Что до проповеди, то он не знал, чего искал; она ускользала в провалы памяти, почти всегда непрямая, выраженная главным образом пустыней, которая беспрестанно уводила человеческие действия в свое небытие. Пустыня восхищала Лоуренса, как море восхищало Мелвилла, горы — Ницше; и, подобно им, он придавал отказу человека смириться со своим ничтожеством торжественный оттенок вечного героизма. Когда, во время своего рейда против моста Ярмука, Лоуренс должен был объединить серахин перед угасающим костром, он воодушевил в них застарелую ненависть кочевников к оседлым людям, проповедуя закон пустыни. Он вспоминал их лица перед огнем, сонные, потом восхищенные, наконец, опьяненные смирением, которое рождало в них сознание принятия человеческого рабства. Как он вспоминал теперь свои сбивчивые, торопливые слова? Возвращаясь к этим лицам, неподвижным и преображенным отблесками огня на пальмах, он снова изобретал заразительное пророчество, которое этой ночью заставило его сойти за пророка.[499] Закон пустыни, уточнял он в своих отрывистых, лихорадочных словах, еще больше одержимый усталостью, чем когда он взывал к серахин среди холода арабской ночи, прежде всего выражался в трех ницшеанских словах: иди все дальше.[500] Лишь тот, кто не идет никуда, кроме своего будущего, идет в вечность, и самоотречение — высшее из действий человека.

Свободный человек — тот, кому не только нечем владеть, но и не на что надеяться. Надежда — высшая ловушка демона, она прилепляет человека к его будущему счастью. Будущее, к которому идет кочевник — не счастье, но битва: если пустыня священна, то потому, что в этом месте надежда означает смерть.

Что значит жить? Сражаться с судьбой, со всемогущей силой, которая неумолимо катит мир к неизвестным целям, и всякую жизнь — к смерти.

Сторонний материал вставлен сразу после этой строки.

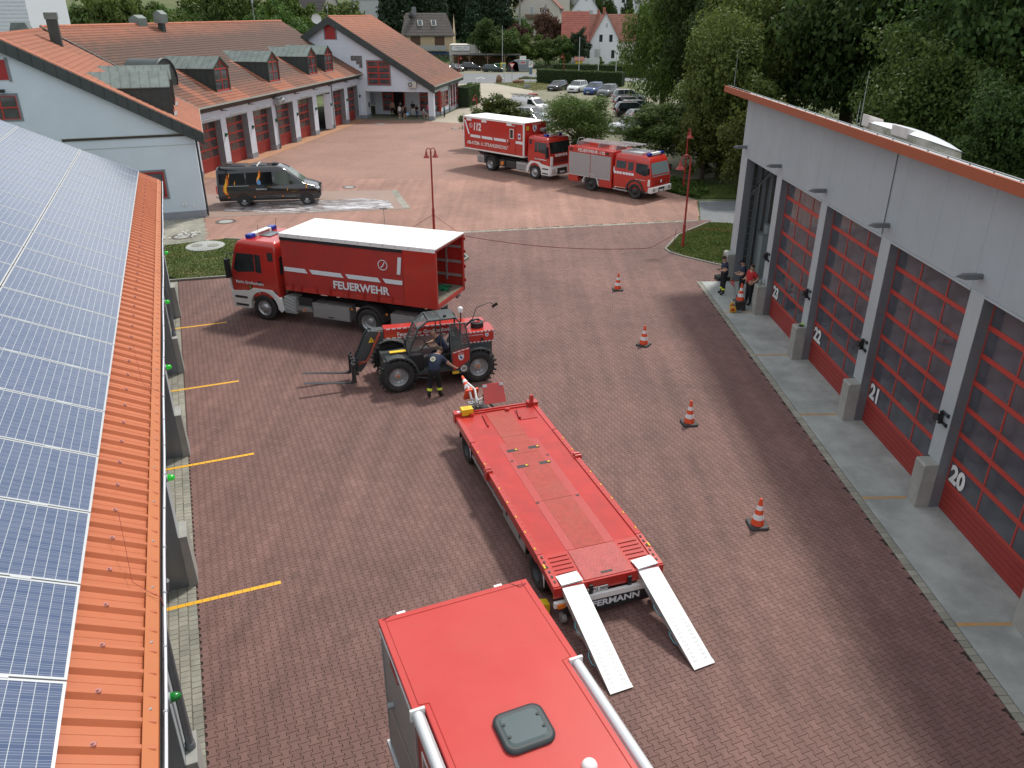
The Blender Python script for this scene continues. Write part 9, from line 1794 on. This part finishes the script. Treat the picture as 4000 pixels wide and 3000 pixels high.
 b.cbox((.085*s_, 0, -.065), (.012, .045, .008));b.build('eyes_and_mouth', S_black, t);b=MB(Mx);b.add([(.082, -.014, -.04), (.082, .014, -.04), (.112, 0, -.036), (.086, 0, .01)], [(0, 1, 2), (0, 2, 3), (1, 3, 2)]);
 for q in(-1, 1):b.cbox((0.0, q*.088*s_, -.012), (.035, .016, .05))
 b.build('nose_and_ears', S_skin, t)
 for s1 in('l', 'r'):
  w_, h_=P[s1+'w'], P[s1+'h'];d_=(h_-w_).normalized();sd_=d_.cross(Vector((0, 0, 1)));sd_=sd_.normalized()if sd_.length>.1 else Vector((1, 0, 0));pn=d_.cross(sd_);b=MB()
  for k in range(4):r0=h_+sd_*((k-1.5)*.019);l_=(.062, .072, .068, .052)[k];b.tube([r0, r0+d_*l_*.55, r0+d_*l_*.95-pn*.02], .0085, n=5, r1=.006)
  b.tube([w_.lerp(h_, .5)+sd_*.03, h_+sd_*.055+d_*.0, h_+sd_*.06+d_*.03], .009, n=5, r1=.007);b.build('fingers', S_skin, t)
 if bands and legs=='long':
  for s1 in('l', 'r'):
   a, c=P[s1+'k'], P[s1+'a'];p0=a.lerp(c, .42);p1=a.lerp(c, .62);b=MB();b.cyl(p0, p1, .092*s_, .084*s_, n=14, cap=False);b.build('reflective_band', M_hivis, t)
 if logo:
  b=MB();bk=P['ch'].lerp(P['ne'], .2);
 return t
PH=dict(le=(.02, .25, 1.16), lw=(.24, .12, 1.12), lh=(.31, .08, 1.13), re=(.02, -.25, 1.16), rw=(.24, -.12, 1.12), rh=(.31, -.08, 1.13), hb=(.05, 0, 1.575), ht=(.12, 0, 1.68), ne=(.02, 0, 1.50))
person(hl(-.98, 33.3, .012), 185, 'man in navy T-shirt and black trousers looking at a phone by the block', PH, hair=S_hair)
person(hl(-.35, 32.7, .012), 170, 'man in dark cap and navy shirt behind the man in red', PH, hat=S_black)
person(hl(-.22, 31.95, .012), 200, 'man in red T-shirt with one hand on his hip beside gate 23', dict(le=(-.12, .34, 1.2), lw=(.03, .20, 1.02), lh=(.08, .15, 1.0), re=(.04, -.25, 1.18), rw=(.2, -.2, 1.08), rh=(.27, -.18, 1.1)), top=S_redc, belly=.05, bands=False)
def phone(loc, label):t=thing('phone', label, 'phone', loc, .4);b=MB();b.box(-.04, .04, -.08, .08, 0, .012);b.build('phone_case', M_black, t);b=MB();b.box(-.036, .036, -.075, .075, .0121, .014);b.build('screen', M_lamp, t)
phone(hl(-.98-.34, 33.3, 1.16), 'dark phone in the hands of the man in navy by the block');phone(hl(-.35-.32, 32.75, 1.16), 'phone held by the man in the dark cap')
# man bending into the telehandler cab, back to the camera
mp=person((-2.52, 22.98, 0), 78, 'man in navy T-shirt bending into the telehandler and holding its door', dict(pel=(-.02, 0, .94), wa=(.06, 0, 1.08), ch=(.22, -.02, 1.25), ne=(.38, -.05, 1.38), hb=(.45, -.06, 1.43), ht=(.53, -.08, 1.50), ls=(.26, .17, 1.33), rs=(.26, -.22, 1.31), le=(.44, .26, 1.12), lw=(.60, .22, 1.2), lh=(.66, .20, 1.22), re=(.33, -.40, 1.10), rw=(.42, -.56, .95), rh=(.45, -.62, .92), lk=(.02, .14, .50), la=(-.14, .16, .09), lt=(.02, .17, .04), rk=(.12, -.12, .50), ra=(.04, -.16, .09), rt=(.2, -.2, .04), lhip=(-.02, .10, .90), rhip=(-.02, -.10, .90)), hair=S_hair)
b=MB();b.lathe([(.001, .0), (.085, .0), (.085, -.006)], n=22, smooth=False);em=b.build('back_emblem', mat('pale_emblem', (.62, .60, .42), .7), mp, loc=(.055, .03, 1.335), rot=(0, R(-42), 0));b=MB();b.lathe([(.04, .002), (.055, .002)], n=18, smooth=False);b.cbox((0, 0, .003), (.10, .012, .002));b.cbox((0, 0, .003), (.012, .10, .002));b.build('emblem_cross', S_navy, em)
b=MB();b.tube([(-.02, 0, 0), (.01, .0, .75)], .012, n=6)
person((-2.33, 24.22, .45), 192, 'bald driver in a navy shirt leaning inside the telehandler cab', dict(pel=(-.1, 0, .70), wa=(-.05, 0, .85), ch=(.1, 0, 1.05), ne=(.22, 0, 1.22), hb=(.27, 0, 1.30), ht=(.33, 0, 1.41), ls=(.1, .19, 1.16), rs=(.1, -.19, 1.16), le=(.25, .25, .95), lw=(.42, .15, .95), lh=(.48, .12, .96), re=(.25, -.25, .95), rw=(.42, -.15, .95), rh=(.48, -.12, .96), lhip=(-.08, .1, .66), rhip=(-.08, -.1, .66), lk=(.30, .12, .62), rk=(.30, -.12, .62), la=(.38, .13, .25), ra=(.38, -.13, .25), lt=(.5, .13, .2), rt=(.5, -.13, .2)), hair=None, bands=False)
# people under the canopy
CP='people under the station canopy'
def pb(x, y, rz, label, J={}, **k):return person(bw(x, y), rz, label, J, group=CP, **k)
AR=dict(le=(.0, .27, 1.15), lw=(.15, .20, 1.0), lh=(.2, .16, 1.02))
pb(2.9, 39.6, -80, 'bare chested man in black trousers in the open station doorway', shirtless=True, sleeve='none')
pb(4.45, 37.4, -60, 'child in white top at the left of the small group', dict(AR), H=1.5, top=S_wh, leg=S_den, legs='short', bands=False, shoe=S_wh);pb(5.15, 37.2, 110, 'person in black dress with pale shoes holding a blue bag', H=1.6, top=S_black, leg=S_black, legs='short', sleeve='none', bands=False, shoe=S_wh)
pb(4.2, 38.6, -70, 'tall person in black shirt behind the white topped child', top=S_black, leg=S_den, H=1.75, bands=False);pb(5.6, 39.1, -100, 'person with dark cap in front of the bright back wall', AR, top=S_black, leg=S_wh, hat=S_black, bands=False);pb(6.2, 38.6, -120, 'boy in dark shirt beside the red framed window', AR, H=1.45, top=S_black, leg=S_den, bands=False)
pb(7.75, 37.9, 160, 'woman in pink top and denim shorts', AR, H=1.70, top=S_pink, leg=S_den, legs='short', bands=False, shoe=S_wh);pb(7.3, 37.6, 20, 'small child in white top facing the pink woman', H=1.25, top=S_wh, leg=S_redc, legs='short', bands=False, shoe=S_wh)
pb(8.35, 38.9, 180, 'person in light blue shirt half behind the corner column', top=mat('light_blue_cloth', (.2, .35, .5), .85), leg=S_den, bands=False, H=1.65);pb(9.3, 39.6, 200, 'child in teal jacket outside the glazed corner', H=1.35, top=S_teal, leg=S_black, bands=False, sleeve='long')
t=thing('shoulder_bag', 'blue and white bag carried beside the person in black', 'bag', bw(5.5, 36.95, .55));b=MB();b.rings([(-.15, -.14, .14, .06, .05), (0, -.18, .18, .09, .06), (.16, -.15, .15, .06, .05)]);b.build('bag_body', mat('light_blue_bag', (.25, .5, .68), .7), t);b=MB();b.tube([(-.12, 0, .15), (0, 0, .38), (.12, 0, .15)], .012, n=5);b.build('strap', M_blue, t)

Жизнь имеет смысл только вне всякой надежды, только в те пламенные моменты, когда человек противостоит всемогуществу в отчаянной трезвости. Почему они так долго любили войну, эти жалкие серахин, потомки стольких завоевателей, если не потому, что человек достигает Бога, лишь бросив собственную жизнь на божественные весы, если он не знает воплощения иного, чем в своей собственной крови? Рай, который Пророк дарует воинам, умирающим в бою — это не обещание; каждый носит в себе свою божественность. Бог не во всемогуществе, но в борьбе с ним. В вечном отказе, повторяемом миру, в яростном призыве к страданию, в стремлении всегда пройти еще дальше, снова крикнуть: «еще!» из глубины адского круга. Бог — это то, что создает человек по ту сторону судьбы.